1
Apr

Doug Brown talks about Pacman Jones

Courtesy Winnipeg Free Press:

The Adam “Pacman” Jones story is one that every professional football player has been forced to contend with at one point or another during his career: the quandary of how to react to someone joining your football team who has had multiple transgressions with the law and who at the same time also happens to be supremely talented.

I don’t think anybody in the CFL has ever played alongside someone with the kind of rap sheet that “Pacman” has — he has been interviewed by the police in 10 separate incidents and has been arrested numerous times — but you get the point. Whether it’s Jones, former Alouette and Miami Dolphin Lawrence Phillips, or former Jacksonville Jaguar and Argonaut R.J. Soward, it’s always a case-by-case experiment as to how a team and its fans will respond to the addition of a player who brings more than just his bags with him, but the baggage of legal and public scrutiny.

As it stands right now, “Pacman” Jones, even though he is still serving an indefinite suspension with the NFL, is actively trying to orchestrate a trade between his former team, the Tennessee Titans, and the Dallas Cowboys. As was reported yesterday, the only thing holding up this trade is what the Cowboys are actually offering in exchange for his rights, as Jones was a No. 6-overall pick in the 2005 draft and the Cowboys initially offered nothing more than a seventh-rounder in exchange.

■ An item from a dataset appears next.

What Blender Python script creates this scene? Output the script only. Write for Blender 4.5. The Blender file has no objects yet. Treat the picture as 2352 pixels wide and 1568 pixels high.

You would think that alongside the recognition of how much his stock has dropped in the NFL because of all the publicity surrounding the numerous fracases in which he has been involved, that players in the Cowboys organization would be less than thrilled about the prospect of him joining their team. Well, based on my 11 years in the game and experience of being a teammate to many a wayward soul, for the most part you would be wrong. In my experiences, the biggest problem assimilating a troubled athlete into a locker-room is the public relations nightmare that goes hand in hand with it. It does not always paint a franchise with the best brush to sign a career troublemaker and should the player continue to run afoul of the law, it tends to bring into question the judgment such an acquisition shows.